A Simple Question & A Simple Answer
Seattle, Washington
June 4, 2005
If you could ask Amma anything you wanted to, what would it be?
During every retreat with Amma, one of the highlights is the second-afternoon
hour-long Question and Answer session. Questions range from the
philosophical to the practical or the delightful and innocent.
This year’s first Q&A session, held outside on the lush
green lawns of Pacific Lutheran College, where the Northwest Area
retreat was held, was the opportunity for all sorts of questions—questions
ranging from how Amma maintains connection with our ordinary world,
to what to do for those who suffer not so much the hunger of the
body as the hunger of the soul, to what kind of life there might
be in the “other worlds” referred to in the Lokah chant
(“May all the beings in all the worlds be happy.”) The
very last question of the day was asked by a young man wearing a
lightening-bolt emblazoned baseball cap, and prefacing his question
with a declaration of love: he had met Amma two days before, and
was admittedly “in love”. People laughed, recognizing
fondly their own experiences.
Then
the young man posed his question. First he read aloud from his retreat
identification wristband, a quote from Amma.

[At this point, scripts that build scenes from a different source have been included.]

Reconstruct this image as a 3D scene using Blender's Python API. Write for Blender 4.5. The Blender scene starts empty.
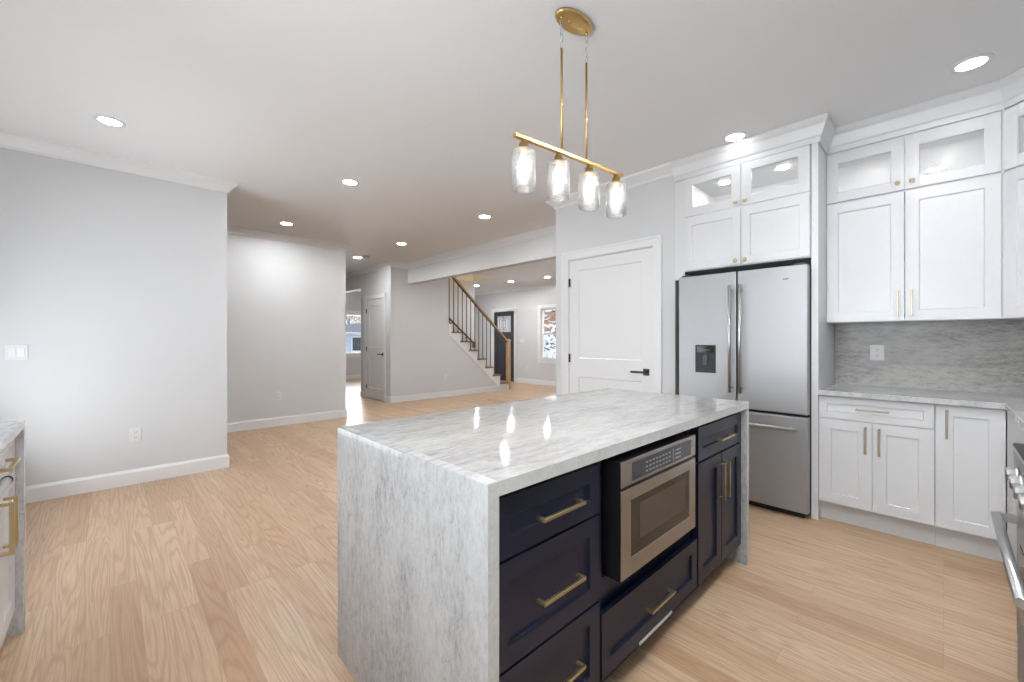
import bpy, bmesh, math, random
from mathutils import Vector, Matrix
random.seed(7)
PI = math.pi
SC = bpy.context.scene
COL = SC.collection

# ---------------------------------------------------------------- camera, world, light, exposure
cam_d = bpy.data.cameras.new('camera')
cam = bpy.data.objects.new('camera', cam_d); COL.objects.link(cam)
cam_d.sensor_width = 36.0
cam_d.lens = 416.74 / 1024 * 36.0
cam_d.shift_y = -(341 - 339.55) / 1024
cam_d.clip_start = 0.02
cam.location = (0, 0, 1.27)
cam.rotation_euler = (PI / 2, 0, 0.80309 - PI / 2)
SC.camera = cam

world = bpy.data.worlds.new('world'); SC.world = world
world.use_nodes = True
_bg = world.node_tree.nodes['Background']
_bg.inputs[0].default_value = (0.80, 0.88, 1.0, 1)
_bg.inputs[1].default_value = 1.1

def sun(name, rot, energy):
    d = bpy.data.lights.new(name, 'SUN'); d.energy = energy; d.angle = 0.1; d.color = (1, .96, .9)
    o = bpy.data.objects.new(name, d); COL.objects.link(o); o.rotation_euler = rot
    return o
sun('sun', (math.radians(52), 0, math.radians(60)), .8)

def window_light(name, loc, rot, w, h, energy, color=(0.88, 0.94, 1.0)):
    d = bpy.data.lights.new(name, 'AREA'); d.shape = 'RECTANGLE'; d.size = w; d.size_y = h
    d.energy = energy; d.color = color
    o = bpy.data.objects.new(name, d); COL.objects.link(o)
    o.location = loc; o.rotation_euler = rot
    return o
# daylight in the panes; wall_rear and wide foyer windows are unseen, added for light
window_light('unseen_patio_daylight', (-0.99, 3.85, 1.12), (0, -PI * .67, 0), 2.0, 1.6, 30)
window_light('unseen_rear_daylight', (-0.99, 0.75, 1.62), (0, -PI * .66, 0), 1.1, 1.8, 50)
window_light('front_daylight', (8.78, 7.41, 1.42), (0, PI / 2, 0), 1.4, .7, 18)
window_light('added_foyer_daylight', (8.78, 5.0, 1.42), (0, PI / 2, 0), 1.4, 1.6, 6)
window_light('parlor_daylight', (5.6, 13.28, 1.42), (-PI / 2, 0, 0), 1.2, 1.4, 80)
DOWNLIGHT = 345.0          # living side;
KITCHEN_LIGHT = 18.0       # dimmed lights over the cabinets
ADDED_AISLE_LIGHT = 560.0        # unseen lights added over the kitchen aisle
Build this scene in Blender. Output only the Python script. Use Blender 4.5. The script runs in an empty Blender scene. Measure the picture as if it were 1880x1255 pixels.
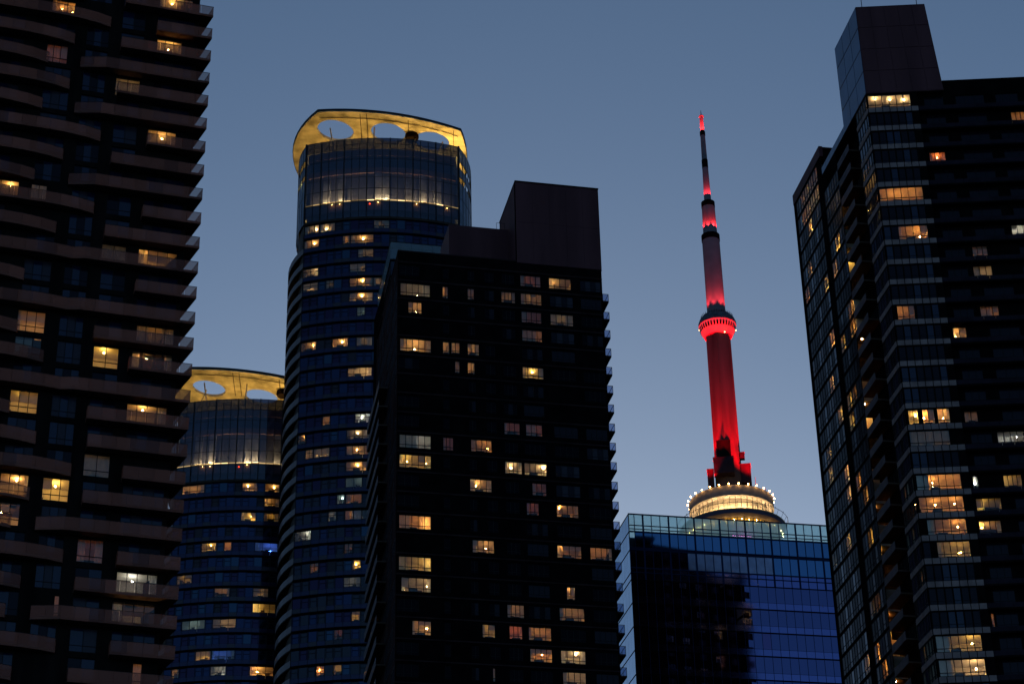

Fill your heart with love and then express it in everything you
do.
“Amma,” he said, “I really want to fill my heart
with love. But I don’t know how.”
Applause, and rueful laughter: again, so many people in the gathering
knew exactly what he meant. And so many, like him, sincerely wanted
to know Amma’s answer.
“Is there a simple way to do it?” he asked.
Those
who were watching Amma’s face while he posed his question
must have doubted her claim to know no English, her persistence
in relying on a translator—for her expressions throughout
showed that she understood him perfectly. Nonetheless, she waited
while Swamiji translated, giving everyone a chance to speculate:
How can I fill my heart with love? Is there a simple way? What will
she say?
Her answer was not about doing but about being.
Looking directly into his eyes and smiling, she said just this:
“You are love.”
After a small pause to let that sink in, she continued, with Swamiji
translating: “The sweetness of love is already present.”
Then a pause, followed by: “But there is a little too much
salt. We can’t experience the love we already have because
of the salt. Only by giving love can we experience love.”
So:
love isn’t something to go out and get and stuff into our
hearts till they are full. No, the filling of the heart is an accomplished
fact—we are love. But we need to experience that truth ourselves.
And how to do that? Not by getting but by giving—giving love.
It sounds so simple, but it is such a reversal of our ordinary
assumptions. Imagine: what we want we already have, and to get it
we need to give it!
This boggles the brain. The fantastic tool: the brain! The intellect!
A fine tool, but not the only one—something people tend to
forget. “If white sand and sugar are mixed together,”
Amma said, elaborating on the limited effectiveness of the intellect,
“an intelligent human being cannot separate out the sugar
from the sand. But a tiny, insignificant ant without an intellect
can easily glean the sugar from the mixture.”
Amma’s purpose was not to deride intellect nor to champion
ignorance—there’s a place for using the brain: “Office.
Intellect in the office,” Amma said. “At home, heart.”
The trouble with the intellect, Amma explained, is that it is more
like scissors: it cuts things apart. The heart is more like a needle:
it joins separate things together. This is what love does. “The
sweetness of love is already there within you,” Amma said.
“But too much interference from the intellect prevents us
from fully experiencing this love.”
The questioner and the people seated on the grass there in front
of Amma had been given a simple, clear answer. They burst into spontaneous
applause.
Next comes putting the understanding into action. With constant
contemplation and practice some day this would also become simple.